Repeat exactly the lines of the listing below, please, starting with the first and ending with the line containing "S = bpy.context.scene"; leave out the rest.
— begin AVAILABLE RECORDS —
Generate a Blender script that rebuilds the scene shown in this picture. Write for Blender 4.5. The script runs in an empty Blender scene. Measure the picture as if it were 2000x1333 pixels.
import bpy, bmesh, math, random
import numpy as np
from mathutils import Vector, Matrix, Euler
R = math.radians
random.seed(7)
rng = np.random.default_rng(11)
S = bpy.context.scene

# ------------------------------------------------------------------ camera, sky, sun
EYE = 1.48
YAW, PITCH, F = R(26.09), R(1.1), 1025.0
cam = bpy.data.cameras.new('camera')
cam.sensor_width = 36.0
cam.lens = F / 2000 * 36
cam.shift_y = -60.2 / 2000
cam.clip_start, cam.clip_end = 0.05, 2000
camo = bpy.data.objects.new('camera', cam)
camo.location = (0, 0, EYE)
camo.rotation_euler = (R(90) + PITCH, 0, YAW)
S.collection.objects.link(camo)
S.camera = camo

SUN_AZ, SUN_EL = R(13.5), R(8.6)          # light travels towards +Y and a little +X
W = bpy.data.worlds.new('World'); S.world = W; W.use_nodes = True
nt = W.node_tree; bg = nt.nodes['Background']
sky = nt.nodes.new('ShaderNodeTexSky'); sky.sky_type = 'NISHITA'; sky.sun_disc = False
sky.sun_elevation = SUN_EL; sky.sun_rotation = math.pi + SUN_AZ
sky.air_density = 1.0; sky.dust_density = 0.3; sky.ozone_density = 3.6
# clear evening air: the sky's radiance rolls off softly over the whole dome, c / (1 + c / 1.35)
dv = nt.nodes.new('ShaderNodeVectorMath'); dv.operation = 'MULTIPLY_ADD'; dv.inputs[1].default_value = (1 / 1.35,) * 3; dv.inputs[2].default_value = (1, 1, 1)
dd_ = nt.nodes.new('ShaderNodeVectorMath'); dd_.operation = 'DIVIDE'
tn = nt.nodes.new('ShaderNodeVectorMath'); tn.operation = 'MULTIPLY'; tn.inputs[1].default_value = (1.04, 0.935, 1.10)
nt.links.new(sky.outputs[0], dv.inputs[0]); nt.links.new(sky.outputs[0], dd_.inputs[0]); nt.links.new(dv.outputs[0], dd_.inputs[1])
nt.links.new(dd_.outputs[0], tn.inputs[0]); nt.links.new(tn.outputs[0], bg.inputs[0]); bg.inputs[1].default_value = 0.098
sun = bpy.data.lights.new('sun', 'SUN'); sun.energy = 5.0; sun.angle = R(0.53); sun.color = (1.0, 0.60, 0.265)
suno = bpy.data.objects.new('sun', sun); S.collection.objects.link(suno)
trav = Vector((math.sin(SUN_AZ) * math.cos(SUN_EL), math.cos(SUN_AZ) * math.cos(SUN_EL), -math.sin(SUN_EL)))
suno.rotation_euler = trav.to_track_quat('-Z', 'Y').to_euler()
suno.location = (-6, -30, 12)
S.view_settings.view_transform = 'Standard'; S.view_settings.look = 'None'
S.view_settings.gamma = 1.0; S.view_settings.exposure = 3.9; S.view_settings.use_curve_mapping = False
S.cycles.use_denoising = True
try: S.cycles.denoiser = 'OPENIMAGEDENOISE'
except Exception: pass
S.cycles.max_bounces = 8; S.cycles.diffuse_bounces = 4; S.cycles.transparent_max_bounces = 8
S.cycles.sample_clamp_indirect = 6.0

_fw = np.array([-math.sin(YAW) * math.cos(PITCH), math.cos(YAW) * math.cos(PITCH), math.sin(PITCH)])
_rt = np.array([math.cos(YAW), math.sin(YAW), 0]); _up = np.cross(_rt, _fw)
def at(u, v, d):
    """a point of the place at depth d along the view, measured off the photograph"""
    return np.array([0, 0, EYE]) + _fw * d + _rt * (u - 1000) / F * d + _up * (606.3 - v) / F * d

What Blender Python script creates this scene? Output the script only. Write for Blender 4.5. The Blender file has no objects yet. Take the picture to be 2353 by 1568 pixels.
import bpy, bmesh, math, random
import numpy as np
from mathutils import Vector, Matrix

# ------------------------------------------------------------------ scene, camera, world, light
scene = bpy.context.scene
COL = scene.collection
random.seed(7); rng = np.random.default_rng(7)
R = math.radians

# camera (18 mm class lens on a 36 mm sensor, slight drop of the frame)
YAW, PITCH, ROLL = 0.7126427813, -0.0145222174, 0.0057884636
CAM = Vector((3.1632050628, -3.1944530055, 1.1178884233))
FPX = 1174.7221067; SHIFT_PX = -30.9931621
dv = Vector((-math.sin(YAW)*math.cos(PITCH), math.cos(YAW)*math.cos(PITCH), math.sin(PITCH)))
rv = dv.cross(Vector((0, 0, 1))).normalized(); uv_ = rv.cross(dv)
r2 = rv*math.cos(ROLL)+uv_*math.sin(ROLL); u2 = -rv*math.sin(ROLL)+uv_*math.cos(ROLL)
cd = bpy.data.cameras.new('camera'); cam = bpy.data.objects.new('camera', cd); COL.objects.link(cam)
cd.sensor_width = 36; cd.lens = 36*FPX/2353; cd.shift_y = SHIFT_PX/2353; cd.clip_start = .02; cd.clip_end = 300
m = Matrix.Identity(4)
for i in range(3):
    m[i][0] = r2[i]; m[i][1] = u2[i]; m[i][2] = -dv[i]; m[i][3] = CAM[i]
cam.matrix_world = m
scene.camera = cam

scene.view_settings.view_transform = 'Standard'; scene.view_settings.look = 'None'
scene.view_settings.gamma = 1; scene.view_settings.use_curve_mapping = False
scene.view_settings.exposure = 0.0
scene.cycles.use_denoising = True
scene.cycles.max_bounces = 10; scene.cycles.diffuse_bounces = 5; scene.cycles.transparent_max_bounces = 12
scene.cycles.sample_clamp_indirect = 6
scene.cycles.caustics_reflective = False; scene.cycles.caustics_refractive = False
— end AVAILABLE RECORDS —
## WRITTEN SOLUTION
Generate a Blender script that rebuilds the scene shown in this picture. Write for Blender 4.5. The script runs in an empty Blender scene. Measure the picture as if it were 2000x1333 pixels.
import bpy, bmesh, math, random
import numpy as np
from mathutils import Vector, Matrix, Euler
R = math.radians
random.seed(7)
rng = np.random.default_rng(11)
S = bpy.context.scene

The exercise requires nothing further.